Joel Wanek Introduces His Film "Sun Song"

"'Sun Song' is my love letter to the mystic/musician/philosopher Sun Ra..."
Joel W

MUBI is exclusively showing Joel Wanek's Sun Song (2013) from November 21 - December 20, 2016 in the United States.

How do you know I'm real? I'm not real. I'm just like you. You don't exist in this society. If you did people wouldn't be seeking equal rights. You're not real. If you were you'd have some status among the nations of the world. So we're both myths. I do not come to you as a reality, I come to you as a myth because that is what black people are: myths. I came from a dream that the black man dreamed long ago. I’m actually a present sent to you by your ancestors. I’m going to be here until I pick out some of you to take back with me.

—Sun Ra

Sun Song is my love letter to the mystic/musician/philosopher Sun Ra. The film takes it's title from one of Ra's earliest LPs of the same name. Although the music on Ra's Sun Song is quite melodic, much of his later work became more dissonant, often exploring non-traditional sounds and song structures.

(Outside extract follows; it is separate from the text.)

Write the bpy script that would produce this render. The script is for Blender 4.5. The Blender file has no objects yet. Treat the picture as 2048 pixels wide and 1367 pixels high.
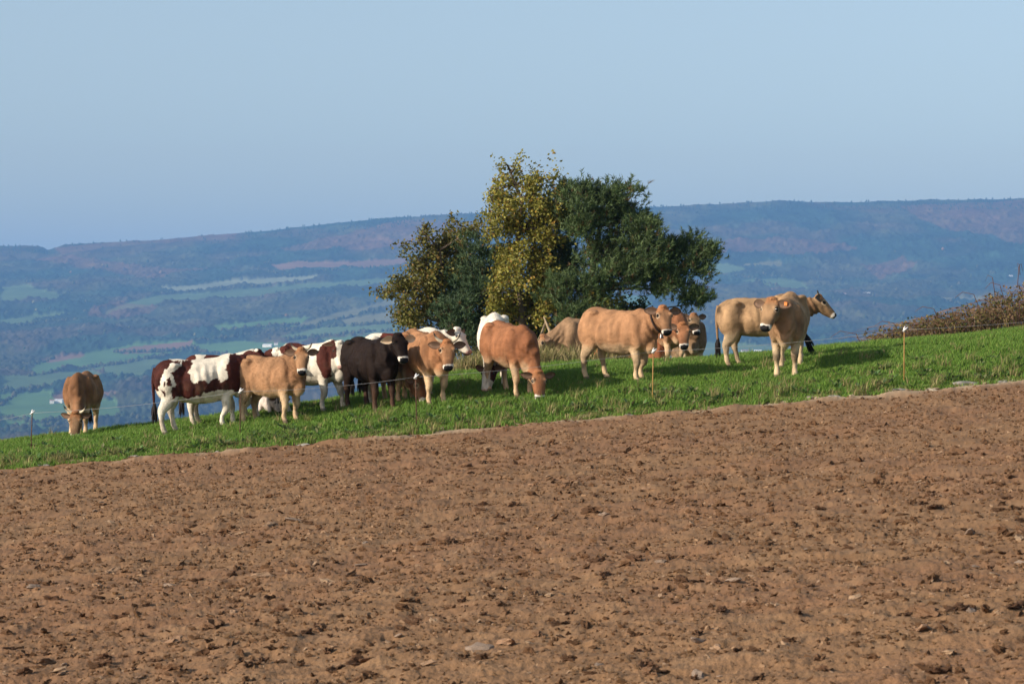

As he took his music 'out', the song titles also reflected a kind of departure. We Travel the Spaceways, Rocket No. 9 Take Off for the Planet Venus, Next Stop Mars, and Worlds Approaching are just a few that suggest this leaving of planet Earth and returning to where he came from that Ra spoke so often of.

Sun Song is also a product of two years spent working in and around the public transit system in Durham, North Carolina from 2011-13. This was my second stint living and working in Durham. I had lived there for most of 1998 and had done a lot of street photography along East Main Street, the largely black and non-Duke University side of town. In my initial time in Durham, I could sense some tense, difficult energy but I just couldn't figure out what the root of it was. When I returned in 2011, that feeling still persisted.

The more I lived and worked in Durham, the more vividly I began to see that many legacies of slavery and racism were alive and well. It was evident in the long lines of mostly black residents that form every day in front of City Hall to argue or pay tickets and fines, in the statue that honors the Confederate Army which sits in front of the Durham County Seat, and on public transportation where eight out of every ten riders are black (even though Durham's population is equal parts black and white). As a result, I kept thinking more and more about Sun Ra, particularly the last sentence in the quote above, as I worked in Durham's central bus station.

So, I began the shooting of Sun Song with the thought that I wanted to create a film that presents a city bus bound for a distant planet or star. Instead of just traveling from one stop to another within the city, I wanted to imbue the work with the idea that this bus full of black people was leaving this world once and for all, this world that Ra referred to as a “prison” for the black man. To further honor Ra, I wanted this bus to be traveling towards the Sun.

My intention was to make all of this quite subtle, so that the film would be very open and allow many different interpretations. As you watch, I hope you form your own narratives, ideas, and take your own trip. For me, that is one of the greatest abilities of cinema: transforming the everyday into something larger than life, and, perhaps, even into something mythical.